When Clarence arrived at one of our conferences, you could feel the energy in the room change. He projected a “You’re here and I’m glad!” attitude, and made sure to greet every person in the room as if they were the most important person there. Clarence made everyone feel felt.

The act of investing yourself in acknowledging and connecting with an individual is a powerful leadership behavior. Alternatively, projecting an I’m busy, and you’re a distraction attitude shoots the connection-effect in the foot.

4. Caring—Are you concerned about my safety and success? 

The notion of caring may be the softest of the leadership attributes here, yet in my experience, it’s the difference between good and great.

From the research into leading in extremis (dangerous) situations, we know that the perception the person in charge cares for our safety and success is a significant factor in the trust equation.
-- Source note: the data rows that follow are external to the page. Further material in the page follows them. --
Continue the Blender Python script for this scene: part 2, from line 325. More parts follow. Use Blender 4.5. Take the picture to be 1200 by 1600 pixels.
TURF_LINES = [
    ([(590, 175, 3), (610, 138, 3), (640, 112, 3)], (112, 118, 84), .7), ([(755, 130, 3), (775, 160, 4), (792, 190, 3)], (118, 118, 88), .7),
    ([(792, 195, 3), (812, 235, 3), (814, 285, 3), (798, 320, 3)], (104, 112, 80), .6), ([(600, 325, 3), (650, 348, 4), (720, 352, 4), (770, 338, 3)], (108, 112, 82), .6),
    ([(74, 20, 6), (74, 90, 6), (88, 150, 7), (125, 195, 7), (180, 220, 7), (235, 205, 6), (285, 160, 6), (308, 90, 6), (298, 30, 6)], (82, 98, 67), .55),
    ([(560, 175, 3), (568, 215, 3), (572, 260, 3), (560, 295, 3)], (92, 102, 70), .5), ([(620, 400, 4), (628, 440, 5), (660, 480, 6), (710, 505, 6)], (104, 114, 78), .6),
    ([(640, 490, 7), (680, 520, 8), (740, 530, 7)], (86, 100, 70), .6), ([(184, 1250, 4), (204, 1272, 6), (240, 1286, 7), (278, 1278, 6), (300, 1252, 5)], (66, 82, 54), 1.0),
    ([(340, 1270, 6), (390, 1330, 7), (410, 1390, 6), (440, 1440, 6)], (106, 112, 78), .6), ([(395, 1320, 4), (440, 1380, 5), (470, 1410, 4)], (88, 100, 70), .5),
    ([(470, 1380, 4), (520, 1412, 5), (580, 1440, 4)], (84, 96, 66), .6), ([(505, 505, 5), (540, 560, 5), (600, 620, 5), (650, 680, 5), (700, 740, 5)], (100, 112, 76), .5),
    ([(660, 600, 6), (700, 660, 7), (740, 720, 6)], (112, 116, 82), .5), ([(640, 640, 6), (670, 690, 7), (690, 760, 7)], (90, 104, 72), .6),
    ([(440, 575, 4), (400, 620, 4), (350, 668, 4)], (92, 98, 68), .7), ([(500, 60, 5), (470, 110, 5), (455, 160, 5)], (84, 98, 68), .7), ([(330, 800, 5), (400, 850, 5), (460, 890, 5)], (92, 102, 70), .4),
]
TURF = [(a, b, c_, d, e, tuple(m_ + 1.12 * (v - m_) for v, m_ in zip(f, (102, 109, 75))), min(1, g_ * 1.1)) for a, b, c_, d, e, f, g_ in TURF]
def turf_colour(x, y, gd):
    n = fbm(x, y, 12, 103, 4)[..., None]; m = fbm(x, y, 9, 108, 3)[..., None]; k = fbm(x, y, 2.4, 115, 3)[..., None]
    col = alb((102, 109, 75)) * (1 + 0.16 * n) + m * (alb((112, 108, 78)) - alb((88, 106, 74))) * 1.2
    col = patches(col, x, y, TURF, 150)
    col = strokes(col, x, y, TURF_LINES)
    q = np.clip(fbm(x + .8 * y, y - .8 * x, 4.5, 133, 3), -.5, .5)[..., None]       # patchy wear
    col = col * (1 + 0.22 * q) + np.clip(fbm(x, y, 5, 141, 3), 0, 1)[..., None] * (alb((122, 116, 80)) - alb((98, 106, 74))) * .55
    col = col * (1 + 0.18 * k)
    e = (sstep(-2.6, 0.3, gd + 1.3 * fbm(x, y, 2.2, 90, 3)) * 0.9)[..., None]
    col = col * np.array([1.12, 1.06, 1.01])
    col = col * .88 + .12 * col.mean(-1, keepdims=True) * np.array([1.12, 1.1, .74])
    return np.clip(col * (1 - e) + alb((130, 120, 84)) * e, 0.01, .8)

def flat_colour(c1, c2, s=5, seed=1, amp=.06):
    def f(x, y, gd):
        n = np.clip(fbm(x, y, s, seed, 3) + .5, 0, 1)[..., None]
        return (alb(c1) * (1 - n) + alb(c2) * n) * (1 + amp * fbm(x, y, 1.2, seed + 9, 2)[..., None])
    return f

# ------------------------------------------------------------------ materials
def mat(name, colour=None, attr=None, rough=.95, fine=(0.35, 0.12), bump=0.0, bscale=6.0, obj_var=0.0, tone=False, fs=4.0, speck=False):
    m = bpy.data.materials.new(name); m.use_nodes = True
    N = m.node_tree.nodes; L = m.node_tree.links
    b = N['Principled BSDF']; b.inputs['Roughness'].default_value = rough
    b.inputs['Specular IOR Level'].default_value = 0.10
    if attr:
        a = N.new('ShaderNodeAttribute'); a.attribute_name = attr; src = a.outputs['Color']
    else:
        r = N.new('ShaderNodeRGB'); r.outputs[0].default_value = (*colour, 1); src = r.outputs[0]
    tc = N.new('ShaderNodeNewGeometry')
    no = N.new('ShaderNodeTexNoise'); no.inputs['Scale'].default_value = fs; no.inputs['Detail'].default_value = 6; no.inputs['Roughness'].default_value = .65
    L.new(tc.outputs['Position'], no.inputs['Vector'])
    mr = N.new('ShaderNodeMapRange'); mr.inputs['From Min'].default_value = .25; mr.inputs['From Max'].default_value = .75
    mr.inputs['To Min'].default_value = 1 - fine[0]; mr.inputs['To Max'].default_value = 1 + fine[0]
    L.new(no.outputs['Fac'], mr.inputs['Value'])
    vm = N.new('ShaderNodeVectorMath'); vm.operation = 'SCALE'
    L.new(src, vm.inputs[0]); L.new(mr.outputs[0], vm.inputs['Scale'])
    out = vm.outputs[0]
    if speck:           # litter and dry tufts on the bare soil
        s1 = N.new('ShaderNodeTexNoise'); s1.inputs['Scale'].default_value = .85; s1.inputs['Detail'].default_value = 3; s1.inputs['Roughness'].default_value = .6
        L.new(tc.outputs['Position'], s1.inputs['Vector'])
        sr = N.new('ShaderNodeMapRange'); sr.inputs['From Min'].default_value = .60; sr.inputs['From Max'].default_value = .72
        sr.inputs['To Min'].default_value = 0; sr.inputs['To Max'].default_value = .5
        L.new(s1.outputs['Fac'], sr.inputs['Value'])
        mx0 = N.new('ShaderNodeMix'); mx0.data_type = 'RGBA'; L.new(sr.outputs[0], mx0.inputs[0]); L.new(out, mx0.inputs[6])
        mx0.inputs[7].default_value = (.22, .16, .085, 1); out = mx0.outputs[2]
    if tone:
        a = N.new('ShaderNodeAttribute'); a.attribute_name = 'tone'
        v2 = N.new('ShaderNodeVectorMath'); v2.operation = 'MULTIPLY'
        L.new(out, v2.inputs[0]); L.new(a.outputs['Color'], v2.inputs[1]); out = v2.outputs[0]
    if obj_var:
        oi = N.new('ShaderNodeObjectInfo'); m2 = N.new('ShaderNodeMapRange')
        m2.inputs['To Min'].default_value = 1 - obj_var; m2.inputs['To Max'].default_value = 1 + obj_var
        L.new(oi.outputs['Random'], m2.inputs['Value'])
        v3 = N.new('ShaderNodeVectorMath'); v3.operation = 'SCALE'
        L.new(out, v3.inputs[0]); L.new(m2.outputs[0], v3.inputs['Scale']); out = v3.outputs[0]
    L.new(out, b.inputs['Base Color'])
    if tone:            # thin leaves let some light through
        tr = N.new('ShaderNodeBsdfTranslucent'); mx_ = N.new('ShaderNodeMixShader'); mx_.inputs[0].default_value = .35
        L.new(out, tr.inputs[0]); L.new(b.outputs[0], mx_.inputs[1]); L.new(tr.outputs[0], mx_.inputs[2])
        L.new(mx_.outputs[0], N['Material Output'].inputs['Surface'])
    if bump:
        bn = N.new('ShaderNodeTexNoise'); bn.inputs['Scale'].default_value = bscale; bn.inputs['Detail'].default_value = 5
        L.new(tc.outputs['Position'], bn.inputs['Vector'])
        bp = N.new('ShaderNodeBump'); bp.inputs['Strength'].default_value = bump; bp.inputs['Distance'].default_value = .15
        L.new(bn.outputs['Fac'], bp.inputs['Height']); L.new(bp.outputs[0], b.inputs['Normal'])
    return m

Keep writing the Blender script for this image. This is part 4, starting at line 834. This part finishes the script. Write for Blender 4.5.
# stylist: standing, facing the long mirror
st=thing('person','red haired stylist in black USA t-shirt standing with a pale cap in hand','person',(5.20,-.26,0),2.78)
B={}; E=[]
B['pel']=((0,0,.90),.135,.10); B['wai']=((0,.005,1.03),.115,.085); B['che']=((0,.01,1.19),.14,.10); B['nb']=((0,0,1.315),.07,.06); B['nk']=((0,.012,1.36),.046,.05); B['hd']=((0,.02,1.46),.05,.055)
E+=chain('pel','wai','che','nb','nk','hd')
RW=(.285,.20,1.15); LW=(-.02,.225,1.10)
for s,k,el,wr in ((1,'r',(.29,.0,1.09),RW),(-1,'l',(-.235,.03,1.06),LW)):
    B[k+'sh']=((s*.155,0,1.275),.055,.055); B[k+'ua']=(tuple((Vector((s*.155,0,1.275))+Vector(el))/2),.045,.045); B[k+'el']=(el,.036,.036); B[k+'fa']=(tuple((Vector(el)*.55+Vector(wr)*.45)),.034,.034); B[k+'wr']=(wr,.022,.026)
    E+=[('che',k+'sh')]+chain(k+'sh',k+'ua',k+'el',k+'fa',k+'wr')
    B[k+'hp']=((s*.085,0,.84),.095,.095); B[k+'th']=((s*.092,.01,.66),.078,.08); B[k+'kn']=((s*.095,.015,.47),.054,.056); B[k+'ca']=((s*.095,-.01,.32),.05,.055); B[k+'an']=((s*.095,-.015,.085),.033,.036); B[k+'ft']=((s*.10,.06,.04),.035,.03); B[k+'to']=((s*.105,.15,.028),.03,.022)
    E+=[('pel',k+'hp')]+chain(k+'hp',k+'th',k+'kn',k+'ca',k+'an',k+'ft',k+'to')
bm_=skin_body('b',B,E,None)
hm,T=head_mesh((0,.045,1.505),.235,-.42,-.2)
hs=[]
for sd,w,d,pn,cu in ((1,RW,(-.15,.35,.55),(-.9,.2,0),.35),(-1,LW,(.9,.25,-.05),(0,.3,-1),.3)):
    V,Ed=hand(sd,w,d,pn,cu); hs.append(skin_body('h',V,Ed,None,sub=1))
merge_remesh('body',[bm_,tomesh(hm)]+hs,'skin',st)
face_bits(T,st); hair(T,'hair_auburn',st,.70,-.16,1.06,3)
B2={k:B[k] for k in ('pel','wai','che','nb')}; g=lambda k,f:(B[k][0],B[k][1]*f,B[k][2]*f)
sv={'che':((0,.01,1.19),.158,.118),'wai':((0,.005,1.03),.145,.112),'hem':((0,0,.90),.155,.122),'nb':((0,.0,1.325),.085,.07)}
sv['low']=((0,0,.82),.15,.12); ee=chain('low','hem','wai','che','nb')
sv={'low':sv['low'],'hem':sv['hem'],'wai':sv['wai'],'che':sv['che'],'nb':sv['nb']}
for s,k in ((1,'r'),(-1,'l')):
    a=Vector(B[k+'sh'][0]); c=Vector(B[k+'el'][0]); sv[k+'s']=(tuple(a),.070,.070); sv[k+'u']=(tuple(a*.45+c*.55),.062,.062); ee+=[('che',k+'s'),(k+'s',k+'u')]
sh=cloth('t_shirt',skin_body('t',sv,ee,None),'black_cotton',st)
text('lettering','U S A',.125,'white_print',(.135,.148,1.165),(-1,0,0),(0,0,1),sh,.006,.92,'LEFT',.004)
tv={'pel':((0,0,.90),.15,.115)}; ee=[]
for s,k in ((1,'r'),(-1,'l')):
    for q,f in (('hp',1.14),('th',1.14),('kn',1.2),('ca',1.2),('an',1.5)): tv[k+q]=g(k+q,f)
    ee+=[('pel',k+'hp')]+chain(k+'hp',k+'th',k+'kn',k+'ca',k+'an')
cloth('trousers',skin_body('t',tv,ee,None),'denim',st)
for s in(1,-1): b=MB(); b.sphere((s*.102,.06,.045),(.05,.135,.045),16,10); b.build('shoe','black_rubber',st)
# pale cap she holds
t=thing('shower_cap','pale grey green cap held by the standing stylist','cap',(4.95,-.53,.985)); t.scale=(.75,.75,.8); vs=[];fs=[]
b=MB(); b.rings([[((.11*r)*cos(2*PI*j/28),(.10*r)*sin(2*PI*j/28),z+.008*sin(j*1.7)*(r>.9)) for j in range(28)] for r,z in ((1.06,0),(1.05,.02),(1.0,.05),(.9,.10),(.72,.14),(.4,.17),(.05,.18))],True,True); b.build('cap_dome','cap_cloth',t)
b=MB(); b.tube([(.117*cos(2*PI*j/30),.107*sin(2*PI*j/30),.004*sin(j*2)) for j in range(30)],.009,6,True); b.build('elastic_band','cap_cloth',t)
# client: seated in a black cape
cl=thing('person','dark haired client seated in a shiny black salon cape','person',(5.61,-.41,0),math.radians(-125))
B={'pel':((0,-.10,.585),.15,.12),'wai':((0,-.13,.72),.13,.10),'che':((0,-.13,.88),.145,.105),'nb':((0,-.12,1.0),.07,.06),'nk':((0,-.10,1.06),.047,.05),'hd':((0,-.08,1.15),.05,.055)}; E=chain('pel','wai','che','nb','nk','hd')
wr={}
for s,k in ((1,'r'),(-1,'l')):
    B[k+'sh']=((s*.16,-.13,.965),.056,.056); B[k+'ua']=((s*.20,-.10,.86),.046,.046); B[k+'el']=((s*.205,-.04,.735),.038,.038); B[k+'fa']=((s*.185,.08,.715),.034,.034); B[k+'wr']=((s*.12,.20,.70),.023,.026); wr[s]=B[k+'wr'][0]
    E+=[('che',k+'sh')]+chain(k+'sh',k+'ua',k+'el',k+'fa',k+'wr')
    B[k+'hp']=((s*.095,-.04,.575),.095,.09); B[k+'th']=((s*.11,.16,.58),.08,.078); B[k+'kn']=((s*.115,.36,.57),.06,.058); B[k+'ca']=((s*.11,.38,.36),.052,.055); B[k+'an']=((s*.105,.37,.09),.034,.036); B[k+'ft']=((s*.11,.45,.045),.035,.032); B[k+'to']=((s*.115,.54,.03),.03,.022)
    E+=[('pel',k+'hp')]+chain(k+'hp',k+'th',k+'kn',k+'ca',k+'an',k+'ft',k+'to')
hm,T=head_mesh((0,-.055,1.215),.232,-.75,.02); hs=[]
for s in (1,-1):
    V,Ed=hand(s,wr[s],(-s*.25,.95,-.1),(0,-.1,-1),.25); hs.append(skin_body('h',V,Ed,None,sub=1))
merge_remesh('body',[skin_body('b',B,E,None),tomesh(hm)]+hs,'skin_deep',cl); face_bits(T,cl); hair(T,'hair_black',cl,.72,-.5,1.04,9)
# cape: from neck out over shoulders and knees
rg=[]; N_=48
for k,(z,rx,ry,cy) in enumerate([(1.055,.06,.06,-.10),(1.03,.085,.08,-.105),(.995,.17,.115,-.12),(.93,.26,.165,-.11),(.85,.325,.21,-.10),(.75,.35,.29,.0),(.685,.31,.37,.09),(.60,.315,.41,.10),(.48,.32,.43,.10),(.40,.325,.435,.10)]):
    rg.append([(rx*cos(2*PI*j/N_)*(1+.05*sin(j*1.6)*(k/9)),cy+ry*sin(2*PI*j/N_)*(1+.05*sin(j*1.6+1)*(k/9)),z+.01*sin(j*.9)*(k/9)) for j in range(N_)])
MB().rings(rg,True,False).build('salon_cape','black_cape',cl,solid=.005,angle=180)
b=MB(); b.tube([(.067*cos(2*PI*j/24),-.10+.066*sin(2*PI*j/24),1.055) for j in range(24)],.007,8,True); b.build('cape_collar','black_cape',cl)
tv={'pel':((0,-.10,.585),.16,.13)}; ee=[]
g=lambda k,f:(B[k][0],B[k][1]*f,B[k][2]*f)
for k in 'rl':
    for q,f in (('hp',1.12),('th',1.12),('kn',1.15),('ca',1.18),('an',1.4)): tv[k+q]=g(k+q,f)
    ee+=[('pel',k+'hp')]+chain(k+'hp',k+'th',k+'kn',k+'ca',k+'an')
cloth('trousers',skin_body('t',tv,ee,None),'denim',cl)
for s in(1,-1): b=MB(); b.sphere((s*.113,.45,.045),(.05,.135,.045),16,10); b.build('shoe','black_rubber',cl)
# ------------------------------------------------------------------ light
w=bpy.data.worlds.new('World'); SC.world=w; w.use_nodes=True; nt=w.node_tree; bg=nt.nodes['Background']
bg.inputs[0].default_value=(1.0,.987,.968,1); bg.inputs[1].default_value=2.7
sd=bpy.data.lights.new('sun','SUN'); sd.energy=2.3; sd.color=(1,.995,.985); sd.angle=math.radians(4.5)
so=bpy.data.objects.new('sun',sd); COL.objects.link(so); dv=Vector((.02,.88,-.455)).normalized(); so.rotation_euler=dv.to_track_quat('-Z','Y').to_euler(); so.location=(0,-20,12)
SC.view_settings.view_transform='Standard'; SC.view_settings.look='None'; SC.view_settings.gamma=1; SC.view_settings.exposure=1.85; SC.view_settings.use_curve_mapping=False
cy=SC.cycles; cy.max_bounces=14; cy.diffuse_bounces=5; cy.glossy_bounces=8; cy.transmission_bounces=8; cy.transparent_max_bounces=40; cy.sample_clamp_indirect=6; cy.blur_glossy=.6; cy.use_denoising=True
If we perceive they view us as expendable or only as a resource, we’re less inclined to trust and definitely not inclined to pursue high-performance.

Much as we perceive the connection-effect described above, we know whether someone cares for our success and safety. The leaders we move mountains for in pursuit of larger goals are the ones who are invested in our security and success. While you might connote caring with weakness, in my opinion, it takes great strength of character for a leader to be vulnerable enough to show they care.

The Bottom-Line for Now:

Developing as an effective leader takes time, experience, and ample mistakes. As you navigate on your leadership journey, it pays to understand how people assess you. The perception of your competence is essential, however, the view on your credibility, willingness to connect, and that you care are all game-changers for your success.